Krisis keuangan global yang terjadi pada 2008 silam membuat perekonomian dunia lesu. Amerika Serikat dan Inggris secara resmi dinyatakan mengalami resesi. Tidak lama berselang, Tiongkok menyusul lantaran nilai ekspornya menurun drastis.
Dampak krisis moneter tersebut juga tidak luput dirasakan Indonesia. Kala itu, indeks harga saham gabungan (IHSG) merosot tajam, kinerja pasar obligasi melemah, dan banyak bank mengalami krisis likuiditas. Mengingat betapa masif pengaruhnya di berbagai sektor, krisis ini digadang-gadang sebagai masalah perekonomian terburuk sejak Depresi Besar.

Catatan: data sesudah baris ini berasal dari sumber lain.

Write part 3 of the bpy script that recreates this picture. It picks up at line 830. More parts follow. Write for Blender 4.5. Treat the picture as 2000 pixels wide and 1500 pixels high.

Setelah lebih dari satu dekade berlalu, UBS mencatat bahwa kekayaan global telah meningkat dengan stabil. Kekayaan rata-rata per orang di banyak negara pun tumbuh. Meskipun demikian, dalam laporan bertajuk Global Wealth Report 2024 itu, UBS juga menyatakan lonjakan ketimpangan pendapatan di sejumlah negara.
Dari 29 negara yang dieksplorasi, UBS melaporkan sebanyak 18 negara mengalami peningkatan kesenjangan pendapatan sejak 2008. Kondisi itu terjadi di Amerika Latin dan sebagian besar negara di Eropa Timur dan Asia.
UBS menggunakan koefisien Gini dengan skala 0 hingga 100. Angka 0 menunjukkan kesetaraan sempurna. Artinya, setiap orang memiliki jumlah kekayaan yang sama rata. Sebaliknya, angka 100 menunjukkan ketimpangan mutlak. Ini berarti satu orang memiliki seluruh aset, sementara yang lainnya tidak sama sekali.
Berdasarkan pengukuran tersebut, negara yang mengalami peningkatan ketimpangan pendapatan tertinggi adalah Singapura. Pada 2008, koefisien Gini Negeri Singa tersebut berada di angka 57, kemudian melonjak 22,9% menjadi 70 pada 2023.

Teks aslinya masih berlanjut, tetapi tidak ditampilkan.